El mito consistía en que era el cronista de los vencidos y, tras su aspecto abrupto, sus disfraces para llamar la atención, su vozarrona, sus desplantes, sus tacos, había escrito el Pascual Duarte, que era la vida de un campesino aplastado desde la idiocia hasta el patíbulo, y que se lo habían prohibido; que había escrito La colmena, también prohibida, que era el relato de los ofendidos, humillados, aterrorizados, reprimidos, hambrientos, y que de ahí salía una ternura extraña a sus maneras. La que luego brotaría en el inolvidable Viaje a la Alcarria.

Ese camino siguió como pudo, hasta agotarse, y aún le dejó con ánimos para tratar de hacer una vanguardia cuyos libros Cristo versus Arizona o el último y pesado Madera de boj no pude terminar de leer. La trayectoria de falangista, censor, confidente, pasó con los años a ser la de cortesano, no sé si le hicieron conde o marqués, palaciego. La vida ahora es demasiado larga, y las contradicciones, demasiado fuertes para que un escritor las soporte. Almas frágiles. Se ve cada día uno de entonces, o de después, que halaga, medra, compra títulos o premios con adjetivos bien encontrados, como un poco cobardes, para ver si engaña a unos y otros. Pero la verdad es que los otros ya dan igual, o creen que dan igual.
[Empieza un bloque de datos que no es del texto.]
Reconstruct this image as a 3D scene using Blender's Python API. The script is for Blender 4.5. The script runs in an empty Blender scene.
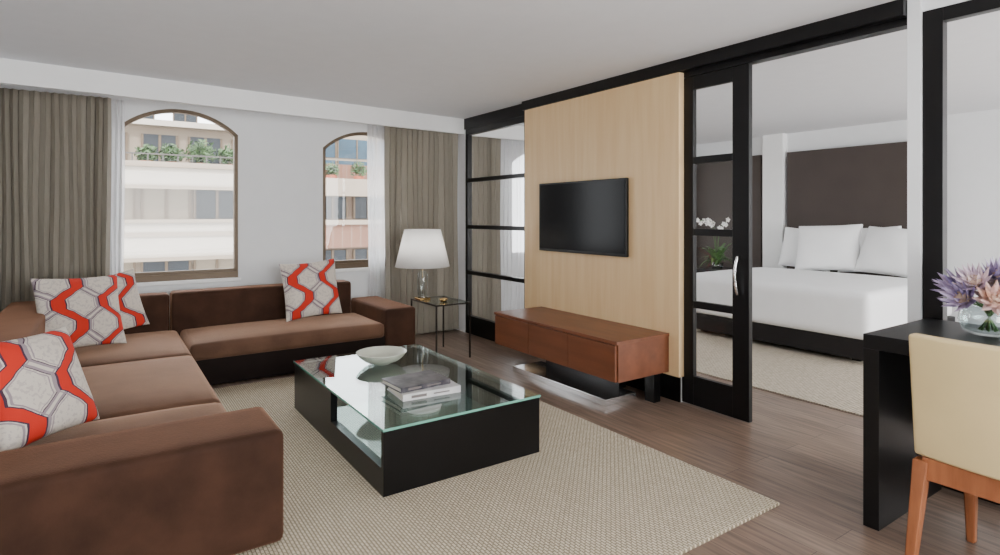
import bpy, bmesh, math, random
from mathutils import Vector, Matrix
random.seed(4)
S = bpy.context.scene
COL = S.collection
WL = {}

# ------------------------------------------------------------------ materials
def lin(c):
    return tuple(((x/255)/12.92 if x/255 <= .04045 else ((x/255+.055)/1.055)**2.4) for x in c)+(1,)

def base_mat(name):
    m = bpy.data.materials.new(name); m.use_nodes = True
    nt = m.node_tree
    return m, nt, nt.nodes['Principled BSDF']

def mat(name, c, rough=.6, metal=0, var=.06, nscale=8, bump=0, bscale=60, sheen=0, spec=.5, stretch=(1,1,1), coat=0, trans=0, c2=None, sheenc=None):
    m, nt, p = base_mat(name)
    L = lin(c)
    tc = nt.nodes.new('ShaderNodeTexCoord'); mp = nt.nodes.new('ShaderNodeMapping')
    mp.inputs['Scale'].default_value = stretch
    nt.links.new(tc.outputs['Object'], mp.inputs['Vector'])
    no = nt.nodes.new('ShaderNodeTexNoise'); no.inputs['Scale'].default_value = nscale; no.inputs['Detail'].default_value = 5
    nt.links.new(mp.outputs['Vector'], no.inputs['Vector'])
    r = nt.nodes.new('ShaderNodeValToRGB')
    if c2 is None:
        a = tuple(x*(1-var) for x in L[:3])+(1,); b = tuple(min(1, x*(1+var)) for x in L[:3])+(1,)
    else:
        a = L; b = lin(c2)
    r.color_ramp.elements[0].color = a; r.color_ramp.elements[1].color = b
    r.color_ramp.elements[0].position = .35; r.color_ramp.elements[1].position = .65
    nt.links.new(no.outputs['Fac'], r.inputs['Fac']); nt.links.new(r.outputs['Color'], p.inputs['Base Color'])
    p.inputs['Roughness'].default_value = rough; p.inputs['Metallic'].default_value = metal
    p.inputs['Specular IOR Level'].default_value = spec
    p.inputs['Sheen Weight'].default_value = sheen; p.inputs['Coat Weight'].default_value = coat
    p.inputs['Transmission Weight'].default_value = trans
    if sheen: p.inputs['Sheen Roughness'].default_value = .4
    if sheenc: p.inputs['Sheen Tint'].default_value = lin(sheenc)
    if bump:
        n2 = nt.nodes.new('ShaderNodeTexNoise'); n2.inputs['Scale'].default_value = bscale
        nt.links.new(mp.outputs['Vector'], n2.inputs['Vector'])
        bp = nt.nodes.new('ShaderNodeBump'); bp.inputs['Strength'].default_value = bump; bp.inputs['Distance'].default_value = .01
        nt.links.new(n2.outputs['Fac'], bp.inputs['Height']); nt.links.new(bp.outputs['Normal'], p.inputs['Normal'])
    return m

def glass_mat(name, tint=(1,1,1), refl=1.0, rough=.0):
    m = bpy.data.materials.new(name); m.use_nodes = True; nt = m.node_tree
    for n in list(nt.nodes): nt.nodes.remove(n)
    o = nt.nodes.new('ShaderNodeOutputMaterial'); t = nt.nodes.new('ShaderNodeBsdfTransparent'); g = nt.nodes.new('ShaderNodeBsdfGlossy')
    t.inputs['Color'].default_value = (*tint, 1); g.inputs['Roughness'].default_value = rough
    f = nt.nodes.new('ShaderNodeLayerWeight'); f.inputs['Blend'].default_value = .5
    pw = nt.nodes.new('ShaderNodeMath'); pw.operation = 'POWER'; pw.inputs[1].default_value = 4.2
    nt.links.new(f.outputs['Facing'], pw.inputs[0])
    mu = nt.nodes.new('ShaderNodeMath'); mu.operation = 'MULTIPLY_ADD'; mu.inputs[1].default_value = .9*min(refl, 1.05); mu.inputs[2].default_value = .045*refl; mu.use_clamp = True
    nt.links.new(pw.outputs[0], mu.inputs[0])
    mx = nt.nodes.new('ShaderNodeMixShader')
    nt.links.new(mu.outputs[0], mx.inputs[0]); nt.links.new(t.outputs[0], mx.inputs[1]); nt.links.new(g.outputs[0], mx.inputs[2])
    nt.links.new(mx.outputs[0], o.inputs['Surface'])
    return m

def fabric_translucent(name, c, tr=.4, transp=0, nscale=30):
    m, nt, p = base_mat(name)
    L = lin(c); p.inputs['Base Color'].default_value = L; p.inputs['Roughness'].default_value = .9
    p.inputs['Specular IOR Level'].default_value = .2
    tc = nt.nodes.new('ShaderNodeTexCoord'); no = nt.nodes.new('ShaderNodeTexNoise'); no.inputs['Scale'].default_value = nscale
    mp = nt.nodes.new('ShaderNodeMapping'); mp.inputs['Scale'].default_value = (6, 6, .3)
    nt.links.new(tc.outputs['Object'], mp.inputs[0]); nt.links.new(mp.outputs[0], no.inputs['Vector'])
    r = nt.nodes.new('ShaderNodeValToRGB'); r.color_ramp.elements[0].color = tuple(x*.82 for x in L[:3])+(1,); r.color_ramp.elements[1].color = tuple(min(1, x*1.15) for x in L[:3])+(1,)
    nt.links.new(no.outputs['Fac'], r.inputs[0]); nt.links.new(r.outputs[0], p.inputs['Base Color'])
    t = nt.nodes.new('ShaderNodeBsdfTranslucent'); t.inputs['Color'].default_value = L
    mx = nt.nodes.new('ShaderNodeMixShader'); mx.inputs[0].default_value = tr
    nt.links.new(p.outputs[0], mx.inputs[1]); nt.links.new(t.outputs[0], mx.inputs[2])
    out = nt.nodes['Material Output']
    if transp:
        tt = nt.nodes.new('ShaderNodeBsdfTransparent'); m2 = nt.nodes.new('ShaderNodeMixShader'); m2.inputs[0].default_value = transp
        nt.links.new(mx.outputs[0], m2.inputs[1]); nt.links.new(tt.outputs[0], m2.inputs[2]); nt.links.new(m2.outputs[0], out.inputs['Surface'])
    else:
        nt.links.new(mx.outputs[0], out.inputs['Surface'])
    return m

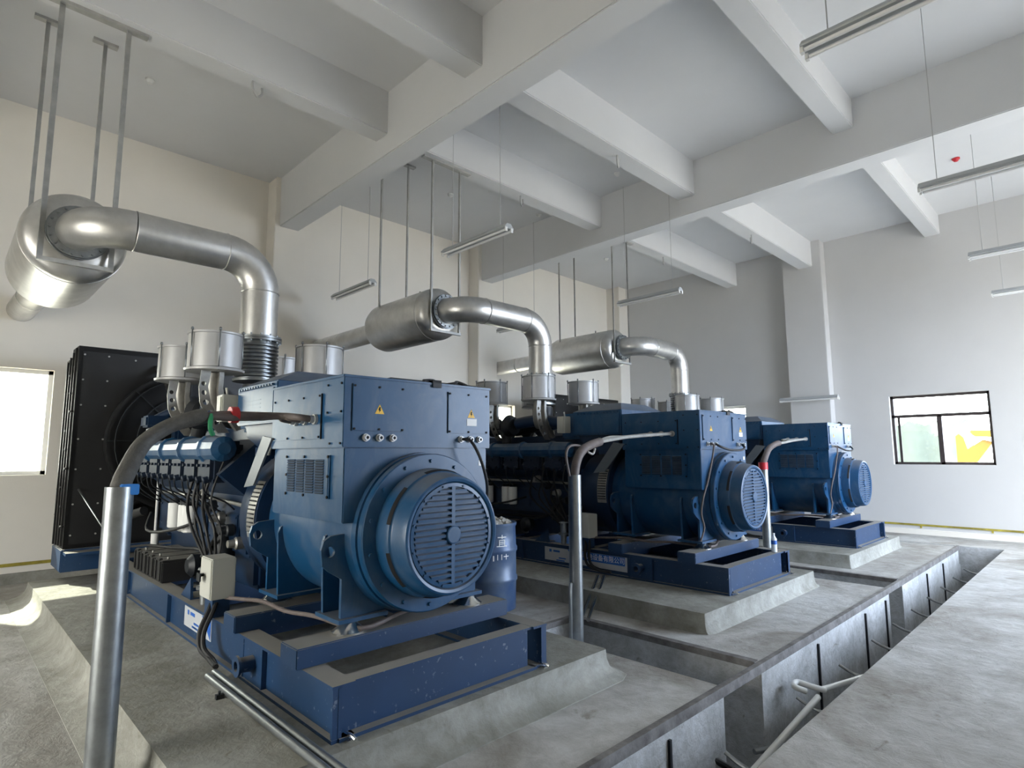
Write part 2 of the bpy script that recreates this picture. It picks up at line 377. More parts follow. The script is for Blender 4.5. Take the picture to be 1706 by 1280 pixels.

No sé si el palacete de segunda mano o la coronita para el papel de cartas estaban ya inscritos en aquella juventud. Por entonces era abrupto y llamativo. Todavía duraba algo del tiempo en que los escritores tenían que disfrazarse de absurdos para llamar la atención: todavía quedaban destellos del paraguas rojo de Azorín, el anarquista que terminó en Abc, y en los peluches del café había hebras de las barbas de chivo de Valle; Camilo hizo también barba un tiempo, y se le vio bajar un día por la calle de Alcalá, saliendo de una boda, con los calzoncillos puestos sobre el pantalón rayado del chaqué, y otro día, metido en la fuente de la Cibeles.

A mí no me hacía ninguna gracia. Yo buscaba entonces ser invisible, transparente; él era ostensible a la fuerza. A la hora de su muerte, la primera palabra que me viene es La colmena, donde él contaba la vida de los invisibles y estaba de su parte. Lo demás ya no es nada.